The town has 47 units of "affordable ownership" properties, a total of 266 units for the elderly and disabled, 19 units of permanent supportive housing and 21 deed-restricted, multi-family rental units.

Wagner asked if there is a way the town can petition officials in Hartford to include earlier housing stock in the calculations.

"We haven't gotten there yet," Barnhart said, "but that's one of the issues. If it doesn't fall within one of the categories, we get the `our hands are tied' response."

He said, however, he does plan on having some conversations with staff in Hartford. "Usually, there are always some gray areas," he said.

In 2012, the median sales price for a home in Fairfield was $521,500, which would need a qualifying income of $128,255. The median household income was $118,476.

In the case of the newest apartments proposed for Fairchild and Berwick, 30 percent of the units will be deed restricted.
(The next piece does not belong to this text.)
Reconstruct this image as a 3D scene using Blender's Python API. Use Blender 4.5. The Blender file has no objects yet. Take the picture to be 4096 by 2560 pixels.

Of those, 15 percent would be rented to those whose income is less than or equal to 60 percent of the town's median income, and the balance would be rented to those whose income is 80 percent of the median income.

According to data supplied by Berwick Fairchild & Associates with its application, the maximum rent for a two-bedroom unit for a family earning less than 60 percent of the median income is $1,045; at 80 percent of the median income the maximum rental is $1,356.

The Housing and Urban Development website lists the median income limits for 2013 for the Bridgeport area, which includes Fairfield, in these categories: extremely low, or 30 percent, of the median income; very low, or 50 percent of the median, and low, or 80 percent of the median. For two people, annual income cannot exceed $21,100 to qualify for "extremely low" income house. At 50 percent of the median, or "very low," a two-person annual income cannot exceed $35,200, while the income limit at 80 percent of the median for two people is $51,500. Income limits increase with the size of a family.

In metro areas in Connecticut, HUD lists the median income at $86,700.